*The problem*:
Quote verbatim the span of lines that begins the listing below and closes with the line containing "S.camera = cam_o".

*Given information*:
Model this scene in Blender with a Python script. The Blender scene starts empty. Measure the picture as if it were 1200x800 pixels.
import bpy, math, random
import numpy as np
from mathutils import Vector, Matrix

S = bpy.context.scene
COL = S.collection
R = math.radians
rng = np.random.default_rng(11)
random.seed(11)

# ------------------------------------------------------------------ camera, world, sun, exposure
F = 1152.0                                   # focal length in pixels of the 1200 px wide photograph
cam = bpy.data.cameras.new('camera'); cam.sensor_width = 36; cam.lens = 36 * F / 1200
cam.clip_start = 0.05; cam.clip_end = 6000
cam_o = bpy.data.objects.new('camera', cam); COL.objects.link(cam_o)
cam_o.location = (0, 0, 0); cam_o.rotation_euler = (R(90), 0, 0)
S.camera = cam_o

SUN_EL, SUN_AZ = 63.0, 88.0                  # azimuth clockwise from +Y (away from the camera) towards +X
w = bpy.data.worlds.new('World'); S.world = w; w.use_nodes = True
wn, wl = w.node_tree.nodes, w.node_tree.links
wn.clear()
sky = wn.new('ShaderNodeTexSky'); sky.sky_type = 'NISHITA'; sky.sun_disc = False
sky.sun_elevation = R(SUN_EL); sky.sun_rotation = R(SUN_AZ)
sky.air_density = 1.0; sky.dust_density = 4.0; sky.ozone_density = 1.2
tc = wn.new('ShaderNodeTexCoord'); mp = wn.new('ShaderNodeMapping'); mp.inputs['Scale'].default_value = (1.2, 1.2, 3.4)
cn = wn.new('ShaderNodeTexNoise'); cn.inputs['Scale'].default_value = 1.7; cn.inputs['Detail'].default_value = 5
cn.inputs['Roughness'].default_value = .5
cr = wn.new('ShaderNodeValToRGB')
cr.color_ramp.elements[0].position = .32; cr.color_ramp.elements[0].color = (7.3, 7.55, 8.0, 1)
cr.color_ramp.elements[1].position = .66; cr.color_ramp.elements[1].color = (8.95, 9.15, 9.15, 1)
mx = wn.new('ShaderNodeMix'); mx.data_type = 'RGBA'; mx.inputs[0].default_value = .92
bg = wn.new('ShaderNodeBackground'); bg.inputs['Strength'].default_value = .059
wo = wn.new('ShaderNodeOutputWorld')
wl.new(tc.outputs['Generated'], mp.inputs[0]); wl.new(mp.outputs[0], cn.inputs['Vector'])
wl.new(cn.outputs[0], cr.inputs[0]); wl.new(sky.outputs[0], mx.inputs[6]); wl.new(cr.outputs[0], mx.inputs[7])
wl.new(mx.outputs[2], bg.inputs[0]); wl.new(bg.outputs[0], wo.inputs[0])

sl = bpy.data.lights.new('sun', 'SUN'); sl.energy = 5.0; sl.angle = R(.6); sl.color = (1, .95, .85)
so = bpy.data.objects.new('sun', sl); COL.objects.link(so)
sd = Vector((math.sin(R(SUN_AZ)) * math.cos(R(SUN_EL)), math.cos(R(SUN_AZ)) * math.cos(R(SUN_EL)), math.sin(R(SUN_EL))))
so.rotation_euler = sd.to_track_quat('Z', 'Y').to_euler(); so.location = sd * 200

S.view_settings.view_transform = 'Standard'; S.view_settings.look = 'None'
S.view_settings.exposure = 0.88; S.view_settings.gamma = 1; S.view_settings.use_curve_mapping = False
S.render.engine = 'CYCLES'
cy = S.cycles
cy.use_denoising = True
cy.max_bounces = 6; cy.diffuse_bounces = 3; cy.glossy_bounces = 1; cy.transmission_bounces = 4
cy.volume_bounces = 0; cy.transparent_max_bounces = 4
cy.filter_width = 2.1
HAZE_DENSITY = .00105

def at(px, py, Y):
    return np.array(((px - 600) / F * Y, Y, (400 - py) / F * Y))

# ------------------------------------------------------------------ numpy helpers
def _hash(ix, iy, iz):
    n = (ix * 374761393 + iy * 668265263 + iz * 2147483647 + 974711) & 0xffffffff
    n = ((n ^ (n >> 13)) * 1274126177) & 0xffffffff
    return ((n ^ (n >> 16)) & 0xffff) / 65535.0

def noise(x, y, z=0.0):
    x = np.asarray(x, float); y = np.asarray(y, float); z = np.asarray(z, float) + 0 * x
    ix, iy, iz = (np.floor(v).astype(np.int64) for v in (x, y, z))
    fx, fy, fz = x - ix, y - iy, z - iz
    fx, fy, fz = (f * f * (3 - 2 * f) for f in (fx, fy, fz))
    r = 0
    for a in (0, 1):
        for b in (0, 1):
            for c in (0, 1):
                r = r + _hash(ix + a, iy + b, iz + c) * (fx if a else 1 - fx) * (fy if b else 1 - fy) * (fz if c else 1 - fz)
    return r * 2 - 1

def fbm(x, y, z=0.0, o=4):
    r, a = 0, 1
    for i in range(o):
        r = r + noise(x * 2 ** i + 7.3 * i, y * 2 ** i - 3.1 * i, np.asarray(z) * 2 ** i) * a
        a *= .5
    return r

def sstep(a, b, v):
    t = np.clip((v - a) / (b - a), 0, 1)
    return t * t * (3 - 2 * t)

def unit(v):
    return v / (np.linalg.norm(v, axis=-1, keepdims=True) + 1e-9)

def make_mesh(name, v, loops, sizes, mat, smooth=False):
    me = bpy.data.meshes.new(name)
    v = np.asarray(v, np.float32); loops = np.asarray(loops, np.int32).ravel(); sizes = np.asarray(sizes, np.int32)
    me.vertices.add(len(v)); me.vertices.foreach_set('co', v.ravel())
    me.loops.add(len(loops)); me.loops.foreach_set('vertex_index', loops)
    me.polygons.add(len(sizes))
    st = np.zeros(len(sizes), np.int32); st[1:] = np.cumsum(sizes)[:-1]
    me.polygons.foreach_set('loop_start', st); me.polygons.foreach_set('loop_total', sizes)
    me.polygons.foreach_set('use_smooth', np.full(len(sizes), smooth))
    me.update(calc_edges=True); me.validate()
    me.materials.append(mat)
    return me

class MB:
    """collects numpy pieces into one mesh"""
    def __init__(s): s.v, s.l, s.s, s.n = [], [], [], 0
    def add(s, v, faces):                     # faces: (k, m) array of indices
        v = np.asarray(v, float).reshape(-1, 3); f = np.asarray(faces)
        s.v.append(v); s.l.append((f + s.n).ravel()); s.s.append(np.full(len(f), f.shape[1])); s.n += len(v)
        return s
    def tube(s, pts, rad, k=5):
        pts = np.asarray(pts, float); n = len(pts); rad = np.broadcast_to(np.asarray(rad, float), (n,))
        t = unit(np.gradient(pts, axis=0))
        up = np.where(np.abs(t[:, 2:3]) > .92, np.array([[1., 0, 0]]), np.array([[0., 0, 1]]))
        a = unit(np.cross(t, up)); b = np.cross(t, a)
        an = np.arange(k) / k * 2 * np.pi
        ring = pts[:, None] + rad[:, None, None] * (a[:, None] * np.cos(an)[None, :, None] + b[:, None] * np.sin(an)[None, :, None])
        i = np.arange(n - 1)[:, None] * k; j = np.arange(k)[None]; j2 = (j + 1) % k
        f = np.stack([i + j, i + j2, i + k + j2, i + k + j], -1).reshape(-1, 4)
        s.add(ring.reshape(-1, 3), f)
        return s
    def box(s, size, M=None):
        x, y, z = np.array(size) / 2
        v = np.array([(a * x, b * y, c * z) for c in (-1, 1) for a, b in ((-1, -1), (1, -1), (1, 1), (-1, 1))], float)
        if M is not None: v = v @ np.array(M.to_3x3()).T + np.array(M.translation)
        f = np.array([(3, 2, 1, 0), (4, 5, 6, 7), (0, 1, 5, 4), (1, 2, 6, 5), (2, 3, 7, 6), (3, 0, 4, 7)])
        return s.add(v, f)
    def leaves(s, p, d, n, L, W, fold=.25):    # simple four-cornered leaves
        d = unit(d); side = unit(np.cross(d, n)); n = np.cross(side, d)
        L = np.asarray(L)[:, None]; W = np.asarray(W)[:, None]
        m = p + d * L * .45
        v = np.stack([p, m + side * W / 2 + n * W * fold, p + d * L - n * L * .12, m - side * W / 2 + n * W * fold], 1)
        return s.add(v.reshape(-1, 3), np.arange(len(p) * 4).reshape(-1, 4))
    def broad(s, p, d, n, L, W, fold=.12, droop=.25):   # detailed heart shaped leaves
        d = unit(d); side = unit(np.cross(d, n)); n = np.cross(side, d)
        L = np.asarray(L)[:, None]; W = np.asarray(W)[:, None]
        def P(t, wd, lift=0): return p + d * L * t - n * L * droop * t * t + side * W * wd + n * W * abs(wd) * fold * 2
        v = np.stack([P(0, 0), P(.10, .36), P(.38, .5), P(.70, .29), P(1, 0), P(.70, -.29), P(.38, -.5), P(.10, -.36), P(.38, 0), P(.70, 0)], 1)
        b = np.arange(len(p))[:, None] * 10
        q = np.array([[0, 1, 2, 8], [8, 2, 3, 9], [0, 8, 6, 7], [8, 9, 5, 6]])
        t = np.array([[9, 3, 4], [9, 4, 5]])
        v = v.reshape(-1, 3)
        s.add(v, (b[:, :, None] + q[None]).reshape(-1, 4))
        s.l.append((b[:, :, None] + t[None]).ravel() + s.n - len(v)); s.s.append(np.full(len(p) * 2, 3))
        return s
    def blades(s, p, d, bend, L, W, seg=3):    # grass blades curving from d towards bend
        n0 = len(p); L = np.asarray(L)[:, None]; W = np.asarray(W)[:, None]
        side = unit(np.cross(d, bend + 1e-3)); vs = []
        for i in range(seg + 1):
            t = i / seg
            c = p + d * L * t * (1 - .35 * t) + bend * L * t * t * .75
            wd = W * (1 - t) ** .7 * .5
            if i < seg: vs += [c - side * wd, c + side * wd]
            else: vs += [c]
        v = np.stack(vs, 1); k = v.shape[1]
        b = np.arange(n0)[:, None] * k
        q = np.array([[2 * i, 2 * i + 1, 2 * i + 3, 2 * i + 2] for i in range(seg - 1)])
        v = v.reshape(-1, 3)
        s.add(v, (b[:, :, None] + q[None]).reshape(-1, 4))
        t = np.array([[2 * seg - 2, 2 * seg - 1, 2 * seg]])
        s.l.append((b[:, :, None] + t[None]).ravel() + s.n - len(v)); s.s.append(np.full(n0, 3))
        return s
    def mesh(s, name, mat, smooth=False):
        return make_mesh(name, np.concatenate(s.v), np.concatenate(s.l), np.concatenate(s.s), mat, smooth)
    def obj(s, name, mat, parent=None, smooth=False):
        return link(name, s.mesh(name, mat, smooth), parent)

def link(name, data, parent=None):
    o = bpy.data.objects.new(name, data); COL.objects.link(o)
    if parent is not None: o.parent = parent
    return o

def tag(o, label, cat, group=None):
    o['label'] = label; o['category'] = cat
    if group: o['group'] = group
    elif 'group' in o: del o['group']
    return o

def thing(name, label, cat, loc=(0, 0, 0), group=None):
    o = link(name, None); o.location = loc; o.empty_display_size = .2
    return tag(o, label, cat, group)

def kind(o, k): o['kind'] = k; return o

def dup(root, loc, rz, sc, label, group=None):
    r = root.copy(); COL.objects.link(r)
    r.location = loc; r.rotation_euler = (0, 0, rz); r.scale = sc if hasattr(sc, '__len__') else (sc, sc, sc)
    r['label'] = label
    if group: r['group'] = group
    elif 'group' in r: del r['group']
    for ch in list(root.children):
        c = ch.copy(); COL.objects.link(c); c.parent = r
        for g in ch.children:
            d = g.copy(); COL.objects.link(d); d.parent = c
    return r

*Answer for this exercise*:
Model this scene in Blender with a Python script. The Blender scene starts empty. Measure the picture as if it were 1200x800 pixels.
import bpy, math, random
import numpy as np
from mathutils import Vector, Matrix

S = bpy.context.scene
COL = S.collection
R = math.radians
rng = np.random.default_rng(11)
random.seed(11)

# ------------------------------------------------------------------ camera, world, sun, exposure
F = 1152.0                                   # focal length in pixels of the 1200 px wide photograph
cam = bpy.data.cameras.new('camera'); cam.sensor_width = 36; cam.lens = 36 * F / 1200
cam.clip_start = 0.05; cam.clip_end = 6000
cam_o = bpy.data.objects.new('camera', cam); COL.objects.link(cam_o)
cam_o.location = (0, 0, 0); cam_o.rotation_euler = (R(90), 0, 0)
S.camera = cam_o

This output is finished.